### Collected data
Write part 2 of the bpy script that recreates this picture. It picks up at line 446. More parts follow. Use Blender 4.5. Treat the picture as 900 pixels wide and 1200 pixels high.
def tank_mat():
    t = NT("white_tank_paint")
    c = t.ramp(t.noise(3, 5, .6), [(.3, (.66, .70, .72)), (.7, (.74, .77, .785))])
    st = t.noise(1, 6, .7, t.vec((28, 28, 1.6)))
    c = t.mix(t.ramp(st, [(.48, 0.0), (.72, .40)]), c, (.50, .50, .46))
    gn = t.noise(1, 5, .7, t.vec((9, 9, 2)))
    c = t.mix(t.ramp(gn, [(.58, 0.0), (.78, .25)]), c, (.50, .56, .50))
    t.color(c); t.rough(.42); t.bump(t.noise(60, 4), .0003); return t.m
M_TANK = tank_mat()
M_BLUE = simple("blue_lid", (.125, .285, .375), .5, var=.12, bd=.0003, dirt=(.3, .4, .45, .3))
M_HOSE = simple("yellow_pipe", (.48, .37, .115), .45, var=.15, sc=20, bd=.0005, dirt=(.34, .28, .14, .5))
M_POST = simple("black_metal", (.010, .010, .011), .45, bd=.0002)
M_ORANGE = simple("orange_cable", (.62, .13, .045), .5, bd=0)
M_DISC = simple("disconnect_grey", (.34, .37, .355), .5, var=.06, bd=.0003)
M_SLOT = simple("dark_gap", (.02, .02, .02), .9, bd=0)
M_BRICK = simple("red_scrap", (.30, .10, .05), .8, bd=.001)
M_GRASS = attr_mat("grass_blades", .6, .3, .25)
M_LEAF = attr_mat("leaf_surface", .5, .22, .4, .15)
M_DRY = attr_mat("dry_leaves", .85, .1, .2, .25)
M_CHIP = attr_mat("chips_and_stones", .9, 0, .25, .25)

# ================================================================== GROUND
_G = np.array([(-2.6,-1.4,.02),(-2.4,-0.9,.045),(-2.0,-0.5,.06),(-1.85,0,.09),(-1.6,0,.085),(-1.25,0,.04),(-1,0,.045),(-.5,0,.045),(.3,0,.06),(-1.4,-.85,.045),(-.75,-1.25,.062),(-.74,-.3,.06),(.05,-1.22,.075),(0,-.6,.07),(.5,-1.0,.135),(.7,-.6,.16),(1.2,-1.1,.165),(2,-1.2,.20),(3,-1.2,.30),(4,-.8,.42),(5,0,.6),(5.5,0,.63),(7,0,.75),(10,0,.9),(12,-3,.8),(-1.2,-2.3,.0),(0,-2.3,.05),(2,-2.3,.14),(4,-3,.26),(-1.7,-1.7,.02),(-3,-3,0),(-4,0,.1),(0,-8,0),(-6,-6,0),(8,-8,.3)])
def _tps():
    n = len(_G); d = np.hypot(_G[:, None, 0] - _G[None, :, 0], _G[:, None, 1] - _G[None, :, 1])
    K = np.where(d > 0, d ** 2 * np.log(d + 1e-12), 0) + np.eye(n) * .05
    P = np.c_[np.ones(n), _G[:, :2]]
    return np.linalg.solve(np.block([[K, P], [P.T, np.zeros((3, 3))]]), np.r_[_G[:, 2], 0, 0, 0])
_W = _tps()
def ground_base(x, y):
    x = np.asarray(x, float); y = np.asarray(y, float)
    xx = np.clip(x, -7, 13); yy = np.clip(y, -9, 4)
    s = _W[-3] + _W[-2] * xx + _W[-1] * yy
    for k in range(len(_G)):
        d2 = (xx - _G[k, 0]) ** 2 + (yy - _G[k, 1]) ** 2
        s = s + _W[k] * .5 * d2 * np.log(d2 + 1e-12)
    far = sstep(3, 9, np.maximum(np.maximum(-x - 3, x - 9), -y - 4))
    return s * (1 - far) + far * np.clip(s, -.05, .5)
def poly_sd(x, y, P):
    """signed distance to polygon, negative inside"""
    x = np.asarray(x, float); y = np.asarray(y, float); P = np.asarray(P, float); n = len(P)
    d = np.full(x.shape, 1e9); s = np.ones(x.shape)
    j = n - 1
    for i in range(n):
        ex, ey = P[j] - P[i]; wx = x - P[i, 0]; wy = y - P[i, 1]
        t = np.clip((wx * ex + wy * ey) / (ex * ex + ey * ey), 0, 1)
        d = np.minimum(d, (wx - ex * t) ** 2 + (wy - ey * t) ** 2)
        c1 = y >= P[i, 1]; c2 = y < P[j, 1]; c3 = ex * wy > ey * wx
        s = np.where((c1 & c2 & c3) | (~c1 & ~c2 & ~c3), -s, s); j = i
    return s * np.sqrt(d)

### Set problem
All of the data needs to be reproduced exactly, with no line missing.

### Reply
Write part 2 of the bpy script that recreates this picture. It picks up at line 446. More parts follow. Use Blender 4.5. Treat the picture as 900 pixels wide and 1200 pixels high.
def tank_mat():
    t = NT("white_tank_paint")
    c = t.ramp(t.noise(3, 5, .6), [(.3, (.66, .70, .72)), (.7, (.74, .77, .785))])
    st = t.noise(1, 6, .7, t.vec((28, 28, 1.6)))
    c = t.mix(t.ramp(st, [(.48, 0.0), (.72, .40)]), c, (.50, .50, .46))
    gn = t.noise(1, 5, .7, t.vec((9, 9, 2)))
    c = t.mix(t.ramp(gn, [(.58, 0.0), (.78, .25)]), c, (.50, .56, .50))
    t.color(c); t.rough(.42); t.bump(t.noise(60, 4), .0003); return t.m
M_TANK = tank_mat()
M_BLUE = simple("blue_lid", (.125, .285, .375), .5, var=.12, bd=.0003, dirt=(.3, .4, .45, .3))
M_HOSE = simple("yellow_pipe", (.48, .37, .115), .45, var=.15, sc=20, bd=.0005, dirt=(.34, .28, .14, .5))
M_POST = simple("black_metal", (.010, .010, .011), .45, bd=.0002)
M_ORANGE = simple("orange_cable", (.62, .13, .045), .5, bd=0)
M_DISC = simple("disconnect_grey", (.34, .37, .355), .5, var=.06, bd=.0003)
M_SLOT = simple("dark_gap", (.02, .02, .02), .9, bd=0)
M_BRICK = simple("red_scrap", (.30, .10, .05), .8, bd=.001)
M_GRASS = attr_mat("grass_blades", .6, .3, .25)
M_LEAF = attr_mat("leaf_surface", .5, .22, .4, .15)
M_DRY = attr_mat("dry_leaves", .85, .1, .2, .25)
M_CHIP = attr_mat("chips_and_stones", .9, 0, .25, .25)

# ================================================================== GROUND
_G = np.array([(-2.6,-1.4,.02),(-2.4,-0.9,.045),(-2.0,-0.5,.06),(-1.85,0,.09),(-1.6,0,.085),(-1.25,0,.04),(-1,0,.045),(-.5,0,.045),(.3,0,.06),(-1.4,-.85,.045),(-.75,-1.25,.062),(-.74,-.3,.06),(.05,-1.22,.075),(0,-.6,.07),(.5,-1.0,.135),(.7,-.6,.16),(1.2,-1.1,.165),(2,-1.2,.20),(3,-1.2,.30),(4,-.8,.42),(5,0,.6),(5.5,0,.63),(7,0,.75),(10,0,.9),(12,-3,.8),(-1.2,-2.3,.0),(0,-2.3,.05),(2,-2.3,.14),(4,-3,.26),(-1.7,-1.7,.02),(-3,-3,0),(-4,0,.1),(0,-8,0),(-6,-6,0),(8,-8,.3)])
def _tps():
    n = len(_G); d = np.hypot(_G[:, None, 0] - _G[None, :, 0], _G[:, None, 1] - _G[None, :, 1])
    K = np.where(d > 0, d ** 2 * np.log(d + 1e-12), 0) + np.eye(n) * .05
    P = np.c_[np.ones(n), _G[:, :2]]
    return np.linalg.solve(np.block([[K, P], [P.T, np.zeros((3, 3))]]), np.r_[_G[:, 2], 0, 0, 0])
_W = _tps()
def ground_base(x, y):
    x = np.asarray(x, float); y = np.asarray(y, float)
    xx = np.clip(x, -7, 13); yy = np.clip(y, -9, 4)
    s = _W[-3] + _W[-2] * xx + _W[-1] * yy
    for k in range(len(_G)):
        d2 = (xx - _G[k, 0]) ** 2 + (yy - _G[k, 1]) ** 2
        s = s + _W[k] * .5 * d2 * np.log(d2 + 1e-12)
    far = sstep(3, 9, np.maximum(np.maximum(-x - 3, x - 9), -y - 4))
    return s * (1 - far) + far * np.clip(s, -.05, .5)
def poly_sd(x, y, P):
    """signed distance to polygon, negative inside"""
    x = np.asarray(x, float); y = np.asarray(y, float); P = np.asarray(P, float); n = len(P)
    d = np.full(x.shape, 1e9); s = np.ones(x.shape)
    j = n - 1
    for i in range(n):
        ex, ey = P[j] - P[i]; wx = x - P[i, 0]; wy = y - P[i, 1]
        t = np.clip((wx * ex + wy * ey) / (ex * ex + ey * ey), 0, 1)
        d = np.minimum(d, (wx - ex * t) ** 2 + (wy - ey * t) ** 2)
        c1 = y >= P[i, 1]; c2 = y < P[j, 1]; c3 = ex * wy > ey * wx
        s = np.where((c1 & c2 & c3) | (~c1 & ~c2 & ~c3), -s, s); j = i
    return s * np.sqrt(d)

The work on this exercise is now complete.